3. Airline CEOs predict slower domestic travel
Three U.S. airline CEOs have adjusted their earnings forecasts, pointing to slower domestic travel activity, CNBC reports. Delta, American and Southwest have cut their first-quarter profit and sales estimates this week.
In Delta's outlook filing, the airline said its outlook was “impacted by the recent reduction in consumer and corporate confidence caused by increased macro uncertainty, driving softness in domestic demand.”
American also pointed to a softness in the market, as well as the fatal crash of one of its regional jets and an Army helicopter in Washington, D.C., in January. On Tuesday, the National Transportation Safety Board recommended restricting helicopter flights around the D.C. airport, citing an "intolerable risk to aviation safety," the BBC reports.
4. Hotel operators, owners call for better alignment with brands on renovations
Hotel operators and owners recently weighed in on a lack of alignment with brands when it comes to renovation efforts, Hotel News Now's Bryan Wroten reports.
During the latest meeting of the Lodging Industry Investment Council, executives from hotel ownership and management companies said they want brand partners to focus on capital projects that generate a return for owners and invest more in technology to improve guest engagement.
Aperture Hotels CEO Charles Oswald cautioned that taking a one-size-fits-all approach and saying because something is old it should be replaced isn’t helpful, adding that hotel brands should instead look at the guidelines and see how the condition of the property compares.
5. Cruise lines sail toward more on-shore developments
In December, Royal Caribbean is planning to open a private beach club in the Bahamas, following its success of its Bahamian private island, CocoCay. The $165 million project will have three swimming pools, a large swim-up bar and themed beach zones, The New York Times reports.
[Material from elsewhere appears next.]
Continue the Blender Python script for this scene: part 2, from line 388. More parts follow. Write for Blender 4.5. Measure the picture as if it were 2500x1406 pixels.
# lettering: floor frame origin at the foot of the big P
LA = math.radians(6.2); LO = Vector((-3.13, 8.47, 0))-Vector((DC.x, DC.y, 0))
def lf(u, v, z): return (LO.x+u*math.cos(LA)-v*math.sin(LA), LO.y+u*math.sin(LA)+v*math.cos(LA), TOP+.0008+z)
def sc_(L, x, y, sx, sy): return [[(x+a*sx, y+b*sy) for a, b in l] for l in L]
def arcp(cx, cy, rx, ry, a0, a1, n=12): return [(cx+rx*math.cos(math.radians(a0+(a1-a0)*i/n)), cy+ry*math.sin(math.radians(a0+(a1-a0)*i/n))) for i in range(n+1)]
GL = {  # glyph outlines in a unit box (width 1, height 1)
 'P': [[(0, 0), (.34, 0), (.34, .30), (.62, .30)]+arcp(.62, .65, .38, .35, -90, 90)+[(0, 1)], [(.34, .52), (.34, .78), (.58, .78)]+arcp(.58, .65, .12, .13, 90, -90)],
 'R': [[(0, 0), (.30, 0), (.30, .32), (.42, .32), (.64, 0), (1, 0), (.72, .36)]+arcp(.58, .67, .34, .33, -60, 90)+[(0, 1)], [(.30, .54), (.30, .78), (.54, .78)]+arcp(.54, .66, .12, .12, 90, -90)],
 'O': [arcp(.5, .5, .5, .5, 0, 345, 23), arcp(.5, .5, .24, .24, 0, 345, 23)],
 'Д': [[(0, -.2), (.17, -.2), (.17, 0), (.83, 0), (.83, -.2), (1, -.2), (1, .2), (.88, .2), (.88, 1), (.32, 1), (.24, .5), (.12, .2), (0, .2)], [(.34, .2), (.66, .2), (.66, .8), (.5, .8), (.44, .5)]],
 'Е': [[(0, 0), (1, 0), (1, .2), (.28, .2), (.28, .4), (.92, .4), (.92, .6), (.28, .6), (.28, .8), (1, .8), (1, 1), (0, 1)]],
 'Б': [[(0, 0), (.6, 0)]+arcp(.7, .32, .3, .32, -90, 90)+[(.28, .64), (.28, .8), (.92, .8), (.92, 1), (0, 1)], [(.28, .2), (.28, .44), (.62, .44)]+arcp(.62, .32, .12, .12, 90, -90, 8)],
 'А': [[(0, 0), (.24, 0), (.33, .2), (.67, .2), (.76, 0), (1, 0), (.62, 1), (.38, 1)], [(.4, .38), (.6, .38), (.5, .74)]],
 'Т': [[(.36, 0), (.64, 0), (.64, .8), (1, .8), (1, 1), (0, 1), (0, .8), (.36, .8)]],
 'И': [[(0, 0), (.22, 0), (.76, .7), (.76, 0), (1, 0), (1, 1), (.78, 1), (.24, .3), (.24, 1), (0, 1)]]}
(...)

The announcement is the latest in a trend of cruise lines investing in on-shore developments. Carnival is building a beach club called Celebration Key, slated to open in July on Grand Bahama Island. Royal Caribbean is developing two beach destinations in Mexico that will open in 2026 and 2027, according to NYT.
Royal Caribbean's Bahamas project faces backlash from the local residents of the island who don't appreciate being priced out by foreign investors and see these types of venues detracting from opportunities for local tourism vendors.
For its part, Royal Caribbean partnered with the Bahamian government to give Bahamians a 49% equity ownership stake in the club, with an additional 1% of gross profits going toward improving local attractions, per the article.